• Collected material:
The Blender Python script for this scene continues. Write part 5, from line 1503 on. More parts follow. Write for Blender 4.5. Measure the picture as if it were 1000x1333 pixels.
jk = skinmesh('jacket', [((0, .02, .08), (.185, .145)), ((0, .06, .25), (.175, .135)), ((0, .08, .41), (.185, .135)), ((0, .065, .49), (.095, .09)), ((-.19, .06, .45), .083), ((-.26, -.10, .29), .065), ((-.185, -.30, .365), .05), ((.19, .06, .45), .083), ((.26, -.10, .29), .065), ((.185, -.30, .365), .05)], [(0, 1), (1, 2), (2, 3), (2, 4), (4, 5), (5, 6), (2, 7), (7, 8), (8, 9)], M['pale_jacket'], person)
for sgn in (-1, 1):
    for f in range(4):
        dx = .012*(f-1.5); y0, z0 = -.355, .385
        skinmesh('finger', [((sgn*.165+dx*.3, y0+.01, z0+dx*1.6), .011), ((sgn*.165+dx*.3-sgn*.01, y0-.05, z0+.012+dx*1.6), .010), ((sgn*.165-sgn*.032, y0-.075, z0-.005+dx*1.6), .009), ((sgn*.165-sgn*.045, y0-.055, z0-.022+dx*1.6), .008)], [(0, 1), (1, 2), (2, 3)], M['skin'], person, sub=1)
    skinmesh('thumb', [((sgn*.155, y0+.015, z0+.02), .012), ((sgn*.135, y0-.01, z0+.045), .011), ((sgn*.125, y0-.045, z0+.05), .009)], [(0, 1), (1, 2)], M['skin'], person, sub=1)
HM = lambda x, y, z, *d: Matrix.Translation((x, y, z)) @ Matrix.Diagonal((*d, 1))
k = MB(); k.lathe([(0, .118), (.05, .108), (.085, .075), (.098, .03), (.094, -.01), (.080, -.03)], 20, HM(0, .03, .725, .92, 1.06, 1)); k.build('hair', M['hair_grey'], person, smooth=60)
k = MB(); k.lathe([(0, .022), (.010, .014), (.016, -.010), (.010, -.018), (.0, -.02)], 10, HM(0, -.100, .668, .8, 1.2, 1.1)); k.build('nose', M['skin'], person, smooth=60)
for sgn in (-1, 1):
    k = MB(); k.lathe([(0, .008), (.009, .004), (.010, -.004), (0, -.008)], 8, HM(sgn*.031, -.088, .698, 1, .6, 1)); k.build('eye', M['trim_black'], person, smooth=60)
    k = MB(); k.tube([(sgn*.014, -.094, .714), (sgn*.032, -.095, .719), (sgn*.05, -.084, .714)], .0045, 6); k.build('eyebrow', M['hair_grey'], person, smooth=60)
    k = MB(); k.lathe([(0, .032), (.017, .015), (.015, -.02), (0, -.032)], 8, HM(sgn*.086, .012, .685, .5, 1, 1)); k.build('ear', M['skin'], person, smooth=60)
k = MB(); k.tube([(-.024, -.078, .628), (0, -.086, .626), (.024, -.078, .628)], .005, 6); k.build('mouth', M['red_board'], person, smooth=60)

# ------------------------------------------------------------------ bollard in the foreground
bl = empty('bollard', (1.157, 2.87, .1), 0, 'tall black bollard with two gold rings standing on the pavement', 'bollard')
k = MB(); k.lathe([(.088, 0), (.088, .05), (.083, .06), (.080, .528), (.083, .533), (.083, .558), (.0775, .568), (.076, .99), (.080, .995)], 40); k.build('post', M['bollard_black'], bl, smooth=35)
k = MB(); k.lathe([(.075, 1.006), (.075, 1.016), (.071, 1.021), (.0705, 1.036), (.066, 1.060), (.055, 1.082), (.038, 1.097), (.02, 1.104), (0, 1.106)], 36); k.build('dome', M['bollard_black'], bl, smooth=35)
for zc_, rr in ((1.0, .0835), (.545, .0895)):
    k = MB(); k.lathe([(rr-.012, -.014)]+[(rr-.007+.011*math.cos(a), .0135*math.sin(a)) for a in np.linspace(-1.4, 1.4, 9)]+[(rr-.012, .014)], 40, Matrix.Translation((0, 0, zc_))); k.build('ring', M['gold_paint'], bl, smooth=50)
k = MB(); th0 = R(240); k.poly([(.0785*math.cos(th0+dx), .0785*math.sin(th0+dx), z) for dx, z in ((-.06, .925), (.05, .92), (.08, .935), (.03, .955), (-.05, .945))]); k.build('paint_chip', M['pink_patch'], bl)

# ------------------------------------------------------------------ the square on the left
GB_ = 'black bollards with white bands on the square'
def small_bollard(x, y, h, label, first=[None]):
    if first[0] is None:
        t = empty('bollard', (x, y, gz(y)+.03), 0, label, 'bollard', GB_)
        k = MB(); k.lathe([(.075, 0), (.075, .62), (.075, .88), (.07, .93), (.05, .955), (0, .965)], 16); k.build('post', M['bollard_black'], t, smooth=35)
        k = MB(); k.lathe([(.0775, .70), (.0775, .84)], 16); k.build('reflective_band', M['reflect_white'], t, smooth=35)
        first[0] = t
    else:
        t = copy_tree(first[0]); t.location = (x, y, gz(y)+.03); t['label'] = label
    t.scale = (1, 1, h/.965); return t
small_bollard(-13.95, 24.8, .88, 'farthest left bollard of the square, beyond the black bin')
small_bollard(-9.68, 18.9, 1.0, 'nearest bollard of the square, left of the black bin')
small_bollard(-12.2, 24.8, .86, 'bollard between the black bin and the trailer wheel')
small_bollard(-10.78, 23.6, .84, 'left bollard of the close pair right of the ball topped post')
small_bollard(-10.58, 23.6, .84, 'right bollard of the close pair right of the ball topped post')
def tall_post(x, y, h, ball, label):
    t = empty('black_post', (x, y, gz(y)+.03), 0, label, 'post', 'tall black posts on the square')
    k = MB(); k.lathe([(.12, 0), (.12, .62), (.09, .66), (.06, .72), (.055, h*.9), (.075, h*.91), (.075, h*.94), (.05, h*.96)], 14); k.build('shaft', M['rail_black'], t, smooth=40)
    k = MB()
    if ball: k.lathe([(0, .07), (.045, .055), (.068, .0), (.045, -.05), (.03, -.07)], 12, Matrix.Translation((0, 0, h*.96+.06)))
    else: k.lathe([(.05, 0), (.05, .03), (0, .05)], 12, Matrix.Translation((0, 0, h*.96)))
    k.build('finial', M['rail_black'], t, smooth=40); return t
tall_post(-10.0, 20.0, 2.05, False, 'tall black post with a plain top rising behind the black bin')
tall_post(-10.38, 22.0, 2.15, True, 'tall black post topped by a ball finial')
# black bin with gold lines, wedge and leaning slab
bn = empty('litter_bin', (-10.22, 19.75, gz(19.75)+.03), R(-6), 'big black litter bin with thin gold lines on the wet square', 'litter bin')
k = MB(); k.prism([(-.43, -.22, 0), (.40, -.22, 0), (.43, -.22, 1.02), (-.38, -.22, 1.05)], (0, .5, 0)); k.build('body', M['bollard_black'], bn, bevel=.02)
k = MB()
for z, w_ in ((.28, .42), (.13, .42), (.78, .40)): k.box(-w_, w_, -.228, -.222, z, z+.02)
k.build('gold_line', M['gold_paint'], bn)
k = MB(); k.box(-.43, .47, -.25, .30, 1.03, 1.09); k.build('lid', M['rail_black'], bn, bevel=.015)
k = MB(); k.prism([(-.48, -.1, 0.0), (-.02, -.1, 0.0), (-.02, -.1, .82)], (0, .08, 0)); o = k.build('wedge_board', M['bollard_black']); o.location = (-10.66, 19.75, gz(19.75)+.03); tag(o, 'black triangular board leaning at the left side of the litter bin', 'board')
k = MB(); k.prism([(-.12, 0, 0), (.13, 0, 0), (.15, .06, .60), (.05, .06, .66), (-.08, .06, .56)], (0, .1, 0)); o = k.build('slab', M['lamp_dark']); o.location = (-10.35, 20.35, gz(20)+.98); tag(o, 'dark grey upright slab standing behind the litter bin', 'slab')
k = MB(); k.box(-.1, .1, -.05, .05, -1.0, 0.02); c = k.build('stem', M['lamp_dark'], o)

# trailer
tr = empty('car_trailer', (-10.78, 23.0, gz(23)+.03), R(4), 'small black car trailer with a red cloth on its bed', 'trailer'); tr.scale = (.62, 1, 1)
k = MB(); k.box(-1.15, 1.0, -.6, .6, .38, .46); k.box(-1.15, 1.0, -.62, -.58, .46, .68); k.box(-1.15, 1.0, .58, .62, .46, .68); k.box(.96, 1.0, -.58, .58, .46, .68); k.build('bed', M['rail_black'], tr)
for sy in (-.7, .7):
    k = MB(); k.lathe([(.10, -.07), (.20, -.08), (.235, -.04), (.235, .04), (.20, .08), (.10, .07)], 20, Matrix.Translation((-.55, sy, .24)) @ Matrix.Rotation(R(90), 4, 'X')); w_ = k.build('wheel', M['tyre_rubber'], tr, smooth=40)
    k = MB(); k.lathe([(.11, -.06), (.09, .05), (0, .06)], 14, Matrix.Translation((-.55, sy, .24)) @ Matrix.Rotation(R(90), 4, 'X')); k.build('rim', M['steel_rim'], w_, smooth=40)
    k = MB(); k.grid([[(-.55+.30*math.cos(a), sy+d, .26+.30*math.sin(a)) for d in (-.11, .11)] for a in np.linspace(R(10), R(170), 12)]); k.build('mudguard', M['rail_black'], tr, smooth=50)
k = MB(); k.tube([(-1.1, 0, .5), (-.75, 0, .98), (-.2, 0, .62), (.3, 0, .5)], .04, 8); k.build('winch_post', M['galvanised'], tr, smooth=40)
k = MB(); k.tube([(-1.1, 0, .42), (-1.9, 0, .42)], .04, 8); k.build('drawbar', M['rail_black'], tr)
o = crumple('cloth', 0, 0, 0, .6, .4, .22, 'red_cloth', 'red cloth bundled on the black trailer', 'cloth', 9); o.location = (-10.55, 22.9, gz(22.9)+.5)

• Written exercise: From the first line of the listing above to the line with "M['red_board'], person, smooth=60)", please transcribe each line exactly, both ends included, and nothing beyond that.

• Answer:
The Blender Python script for this scene continues. Write part 5, from line 1503 on. More parts follow. Write for Blender 4.5. Measure the picture as if it were 1000x1333 pixels.
jk = skinmesh('jacket', [((0, .02, .08), (.185, .145)), ((0, .06, .25), (.175, .135)), ((0, .08, .41), (.185, .135)), ((0, .065, .49), (.095, .09)), ((-.19, .06, .45), .083), ((-.26, -.10, .29), .065), ((-.185, -.30, .365), .05), ((.19, .06, .45), .083), ((.26, -.10, .29), .065), ((.185, -.30, .365), .05)], [(0, 1), (1, 2), (2, 3), (2, 4), (4, 5), (5, 6), (2, 7), (7, 8), (8, 9)], M['pale_jacket'], person)
for sgn in (-1, 1):
    for f in range(4):
        dx = .012*(f-1.5); y0, z0 = -.355, .385
        skinmesh('finger', [((sgn*.165+dx*.3, y0+.01, z0+dx*1.6), .011), ((sgn*.165+dx*.3-sgn*.01, y0-.05, z0+.012+dx*1.6), .010), ((sgn*.165-sgn*.032, y0-.075, z0-.005+dx*1.6), .009), ((sgn*.165-sgn*.045, y0-.055, z0-.022+dx*1.6), .008)], [(0, 1), (1, 2), (2, 3)], M['skin'], person, sub=1)
    skinmesh('thumb', [((sgn*.155, y0+.015, z0+.02), .012), ((sgn*.135, y0-.01, z0+.045), .011), ((sgn*.125, y0-.045, z0+.05), .009)], [(0, 1), (1, 2)], M['skin'], person, sub=1)
HM = lambda x, y, z, *d: Matrix.Translation((x, y, z)) @ Matrix.Diagonal((*d, 1))
k = MB(); k.lathe([(0, .118), (.05, .108), (.085, .075), (.098, .03), (.094, -.01), (.080, -.03)], 20, HM(0, .03, .725, .92, 1.06, 1)); k.build('hair', M['hair_grey'], person, smooth=60)
k = MB(); k.lathe([(0, .022), (.010, .014), (.016, -.010), (.010, -.018), (.0, -.02)], 10, HM(0, -.100, .668, .8, 1.2, 1.1)); k.build('nose', M['skin'], person, smooth=60)
for sgn in (-1, 1):
    k = MB(); k.lathe([(0, .008), (.009, .004), (.010, -.004), (0, -.008)], 8, HM(sgn*.031, -.088, .698, 1, .6, 1)); k.build('eye', M['trim_black'], person, smooth=60)
    k = MB(); k.tube([(sgn*.014, -.094, .714), (sgn*.032, -.095, .719), (sgn*.05, -.084, .714)], .0045, 6); k.build('eyebrow', M['hair_grey'], person, smooth=60)
    k = MB(); k.lathe([(0, .032), (.017, .015), (.015, -.02), (0, -.032)], 8, HM(sgn*.086, .012, .685, .5, 1, 1)); k.build('ear', M['skin'], person, smooth=60)
k = MB(); k.tube([(-.024, -.078, .628), (0, -.086, .626), (.024, -.078, .628)], .005, 6); k.build('mouth', M['red_board'], person, smooth=60)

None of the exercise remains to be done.